The inlet for the dried waste into the furnace is located in its upper part and is made, in particular, in the form of a pipe. The flue of the furnace is also made in the form of a pipe. Thus, in the upper part of the furnace there are two vertical pipes - a pipe for introducing waste into the furnace and a flue pipe. The product from the dryer enters through one of the pipes, and hot flue gases exit through the other to be fed into the dryer. To reduce the entrainment of product particles into the flue pipe, said pipes are separated from each other by a vertical plate. The width of this plate is chosen in such a way that the flows of the mentioned pipes do not mix, but the plate does not rest against the walls of the furnace with its vertical side edges, so that the flue gases inside the furnace can move freely around the plate. In this way, particles of the product are prevented from being entrained in the process of feeding them into the combustion oven by the flue gas stream and being carried away to the dryer. If necessary, a horizontal plate can be additionally installed in the upper part of the furnace in front of the flue pipe, which serves to prevent the ingress of waste particles from the grate.

The flue of the furnace is equipped with a means for regulating the amount of combustion products discharged from the furnace, made in the form of a rotary valve-regulator. Said valve is, for example, a metal segment welded to a control knob.

To preheat the grate of the furnace to its operating temperature, solid fuel can be used, placed in the ash compartment, for example, in the form of firewood, coal, etc. Also, the grate can be heated using a burner for burning liquid fuels, such as oil, or a burner for burning gaseous fuels, such as propane. Burners or, respectively, nozzles are located inside the furnace along its perimeter. An external fuel system may be provided for supplying liquid or gaseous fuel.

An ash pan can be provided in the lower part of the furnace to collect unburned waste particles and ash. To remove the ash remaining in the furnace from the ash pan, the furnace can be equipped with a mechanized system for removing ash remaining in the furnace from the ash pan of the furnace, made in the form of a screw or scraper conveyor or a vibrating scraper.

The air required for waste incineration can be supplied through air intakes located at the bottom of the furnace.

The furnace can also be equipped with a system of air nozzles located around the grate along the inner perimeter of the furnace and connected by a pneumatic conduit to an air compressor and receiver. Said nozzle system is provided with compressed air supply controls.

The compressed air supplied through the nozzles performs at least three functions. First, to clean the grate and move the raw material particles. Secondly, to maintain active combustion by increasing the volume of air in the combustion chamber. And thirdly, to organize the movement of hot flows and swirls in order to ignite the charred layer and thereby reduce the time for burning a batch of raw materials.

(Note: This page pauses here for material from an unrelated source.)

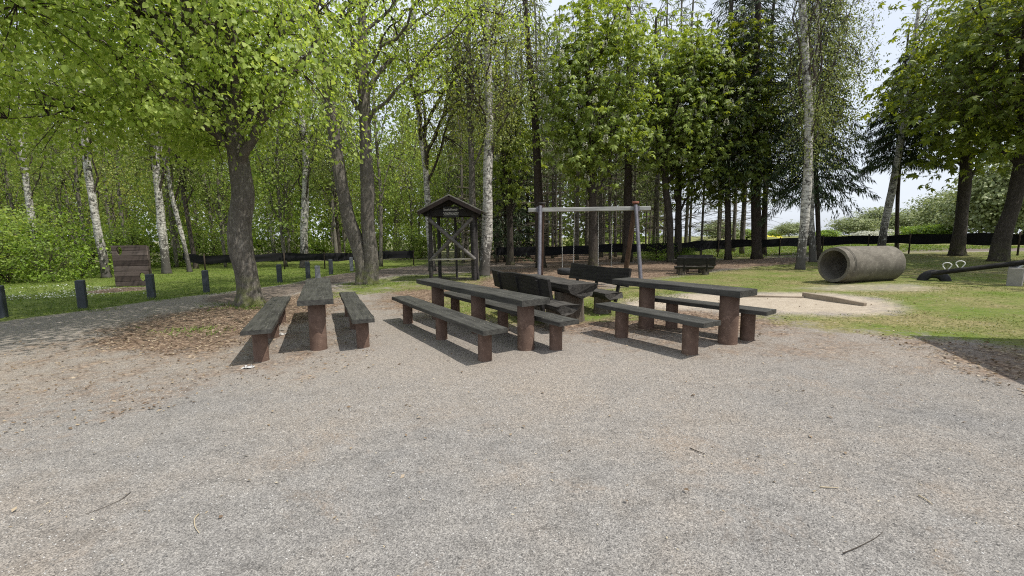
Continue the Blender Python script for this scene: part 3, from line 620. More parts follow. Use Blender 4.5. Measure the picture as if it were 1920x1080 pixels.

The nozzles are connected through solenoid valves to the compressor and the air storage system (receiver). Solenoid valves are controlled through the controller according to a given program, which allows you to turn on and off the desired nozzle, thereby choosing the duration of the air jet from the desired nozzle. By blowing the particles to the next lower level of the grate more or less often, one can thereby choose the residence time of the particles in the combustion chamber and control the combustion process.

Periodic cleaning of the grate (by blowing air through the side nozzles) from particles located on them creates turbulence and allows you to quickly burn light particles in the entire volume of the furnace, and at the same time moves heavier particles to the lower levels of the grate. Thus, the particles can stay in the furnace for a predetermined time, moving from the upper levels of the grate to the lower ones, due to which complete combustion of the particles is achieved.

In addition, air jets can be used to raise the temperature in the furnace at the stage of heating the furnace, as well as to maintain the temperature regime during the operation of the furnace.

For maintenance of the furnace, it can be equipped with technological doors for cleaning ash and ash, laying solid fuel and removing the grate.

The installation, if necessary, can be connected to heat exchange equipment that makes it possible to obtain steam and hot water, for which heat exchangers located inside or outside the furnace or flue can be provided.

If necessary, the installation can be connected to the means of multi-stage gas purification after leaving the dryer and the furnace. The first purification stage is a system for separating solid particles by rarefying the flow of exhaust gases due to a diametrical difference. Thus, part of the solid particles is deposited in the buffer diffuser, and the flue gas cleaned of suspension enters the second stage - a wet scrubber or other combinations of known cleaning methods - a cyclone or a Venturi pipe to remove large particles, a mesh with different hole sizes, a carbon filter, etc. .d.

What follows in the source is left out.